Extra reaction may add to urban smog formation

“The idea that reaction of electronically excited NO₂ molecules and water can be a source of OH radicals was first proposed by a German group about ten years ago,” team leader Amitabha Sinha told environmentalresearchweb. “However they did not observe any OH radicals being formed and on the basis of their measurements, they concluded the reaction was too slow to be atmospherically important. We have used a slightly more sensitive laser technique and have been able to directly observe the OH radicals formed from this reaction.”

Sinha and colleagues used laser-induced fluorescence to detect the OH. They found that the reaction, which produces OH and nitrous acid (HONO), proceeded 10 times faster than the previous estimate.

“On the basis of this rate measurement, the reaction is expected to be an important source of tropospheric OH radicals and in turn an additional contributor to urban smog production,” said Sinha. “Understanding the underlying factors that control smog production will ultimately allow us set guidelines on how to control it.”

Electronically excited NO₂ molecules can be generated in the lower atmosphere by the absorption of visible light.

The team believes the reaction could contribute almost half as much to ozone generation as the traditional source of hydroxl radicals in the lower atmosphere – the reaction of excited oxygen atoms with water vapour.

“The dissociation of ozone at wavelengths shorter than about 320 nm generates the energetic oxygen atoms required for this reaction,” said Sinha. “However, the ultraviolet light reaching the lower atmosphere is quite effectively reduced/filtered by the atmosphere above it. So other sources of OH radicals can become competitive under certain situations.”

The additional source of hydroxyls could explain discrepanices between measured and predicted HO_x concentrations reported in Arctic regions, say the researchers in a paper in Science.

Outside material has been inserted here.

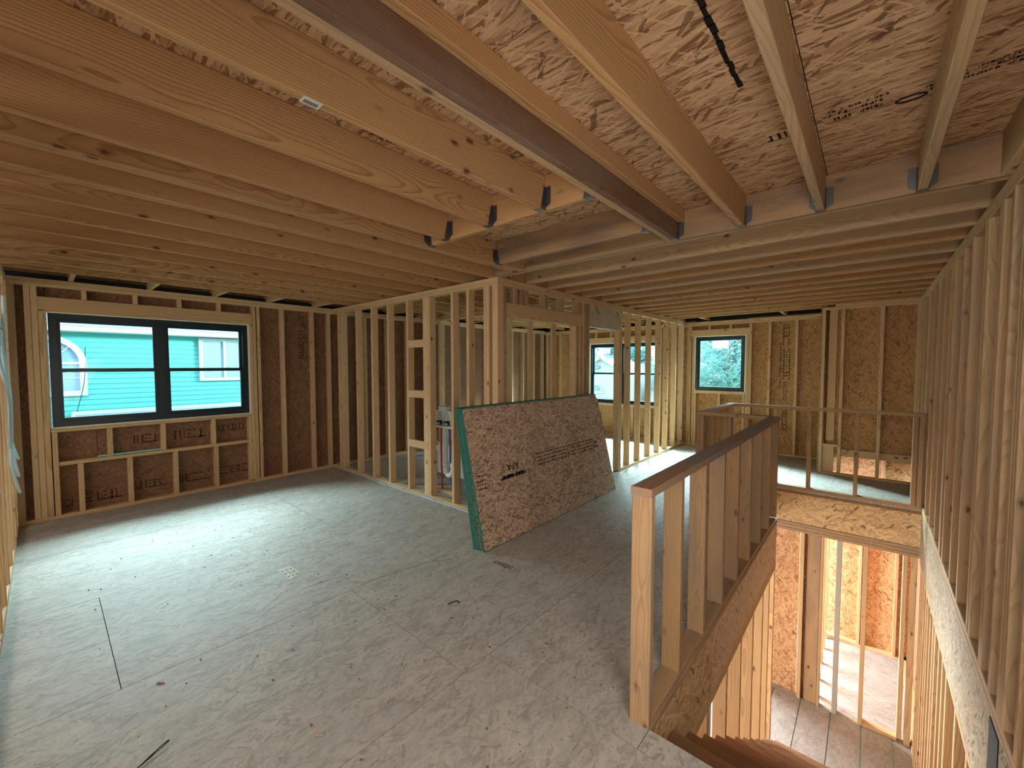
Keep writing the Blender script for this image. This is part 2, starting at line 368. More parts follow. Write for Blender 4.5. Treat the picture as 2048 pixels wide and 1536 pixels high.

Paul Wennberg of California Institute of Technology and Donald Dabdub of the University of California at Irvine used the Sinha team’s findings in a model of air quality in the Los Angeles basin during a summer smog. They found that the new source of hydroxyls boosted ozone concentrations in the simulation by as much as 30–40%, generally giving higher levels than the measurements seen on the ground. This poses the question whether the rate constant found by Sinha and colleagues for the new reaction is too large. “Given the potential importance of this chemistry and the high sensitivity of atmospheric models to the reaction of electronically excited NO₂ with H₂O, further investigation is clearly needed,” write Wennberg and Dabdub in a perspective in Science.